:: CHALLENGE ::
Restate the material word for word and leave out anything that is a picture.

:: DATA EXCERPT ::
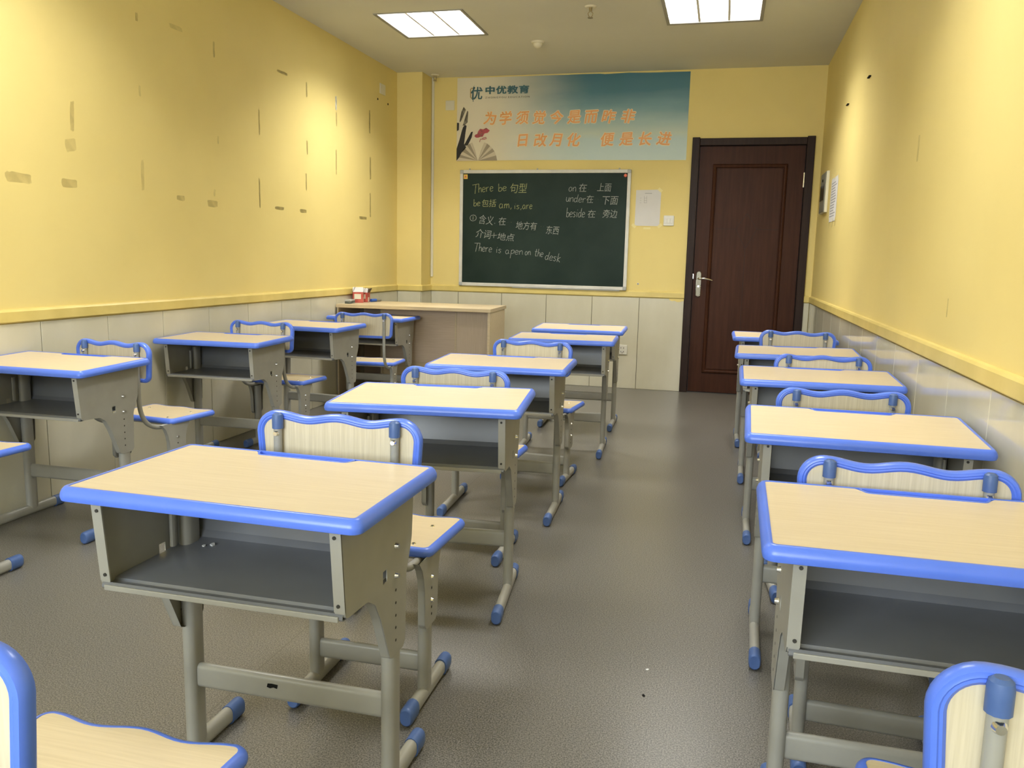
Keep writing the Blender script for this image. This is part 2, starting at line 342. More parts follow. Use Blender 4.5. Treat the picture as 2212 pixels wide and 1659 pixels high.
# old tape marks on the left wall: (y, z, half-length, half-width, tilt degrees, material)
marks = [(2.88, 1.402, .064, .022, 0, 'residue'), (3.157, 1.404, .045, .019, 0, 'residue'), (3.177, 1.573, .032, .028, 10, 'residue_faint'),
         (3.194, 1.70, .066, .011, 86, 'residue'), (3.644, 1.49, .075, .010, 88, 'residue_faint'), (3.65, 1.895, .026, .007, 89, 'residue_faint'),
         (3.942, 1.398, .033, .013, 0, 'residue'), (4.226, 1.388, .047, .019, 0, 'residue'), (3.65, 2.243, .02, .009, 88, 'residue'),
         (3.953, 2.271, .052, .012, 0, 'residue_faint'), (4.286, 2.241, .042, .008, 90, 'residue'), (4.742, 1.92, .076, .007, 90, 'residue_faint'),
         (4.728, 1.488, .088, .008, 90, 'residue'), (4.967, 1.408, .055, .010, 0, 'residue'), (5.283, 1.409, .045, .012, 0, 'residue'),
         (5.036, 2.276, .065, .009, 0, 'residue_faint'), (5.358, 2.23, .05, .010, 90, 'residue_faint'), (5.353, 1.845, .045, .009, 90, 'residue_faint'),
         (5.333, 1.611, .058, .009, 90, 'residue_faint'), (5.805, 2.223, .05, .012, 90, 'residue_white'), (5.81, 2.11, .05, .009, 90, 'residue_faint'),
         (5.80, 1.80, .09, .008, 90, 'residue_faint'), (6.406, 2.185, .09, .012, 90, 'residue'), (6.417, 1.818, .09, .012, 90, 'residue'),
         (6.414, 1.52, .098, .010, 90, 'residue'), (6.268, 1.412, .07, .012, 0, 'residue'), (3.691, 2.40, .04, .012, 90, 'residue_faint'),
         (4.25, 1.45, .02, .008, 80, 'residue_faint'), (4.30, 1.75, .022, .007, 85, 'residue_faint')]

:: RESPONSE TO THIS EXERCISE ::
Keep writing the Blender script for this image. This is part 2, starting at line 342. More parts follow. Use Blender 4.5. Treat the picture as 2212 pixels wide and 1659 pixels high.
# old tape marks on the left wall: (y, z, half-length, half-width, tilt degrees, material)
marks = [(2.88, 1.402, .064, .022, 0, 'residue'), (3.157, 1.404, .045, .019, 0, 'residue'), (3.177, 1.573, .032, .028, 10, 'residue_faint'),
         (3.194, 1.70, .066, .011, 86, 'residue'), (3.644, 1.49, .075, .010, 88, 'residue_faint'), (3.65, 1.895, .026, .007, 89, 'residue_faint'),
         (3.942, 1.398, .033, .013, 0, 'residue'), (4.226, 1.388, .047, .019, 0, 'residue'), (3.65, 2.243, .02, .009, 88, 'residue'),
         (3.953, 2.271, .052, .012, 0, 'residue_faint'), (4.286, 2.241, .042, .008, 90, 'residue'), (4.742, 1.92, .076, .007, 90, 'residue_faint'),
         (4.728, 1.488, .088, .008, 90, 'residue'), (4.967, 1.408, .055, .010, 0, 'residue'), (5.283, 1.409, .045, .012, 0, 'residue'),
         (5.036, 2.276, .065, .009, 0, 'residue_faint'), (5.358, 2.23, .05, .010, 90, 'residue_faint'), (5.353, 1.845, .045, .009, 90, 'residue_faint'),
         (5.333, 1.611, .058, .009, 90, 'residue_faint'), (5.805, 2.223, .05, .012, 90, 'residue_white'), (5.81, 2.11, .05, .009, 90, 'residue_faint'),
         (5.80, 1.80, .09, .008, 90, 'residue_faint'), (6.406, 2.185, .09, .012, 90, 'residue'), (6.417, 1.818, .09, .012, 90, 'residue'),
         (6.414, 1.52, .098, .010, 90, 'residue'), (6.268, 1.412, .07, .012, 0, 'residue'), (3.691, 2.40, .04, .012, 90, 'residue_faint'),
         (4.25, 1.45, .02, .008, 80, 'residue_faint'), (4.30, 1.75, .022, .007, 85, 'residue_faint')]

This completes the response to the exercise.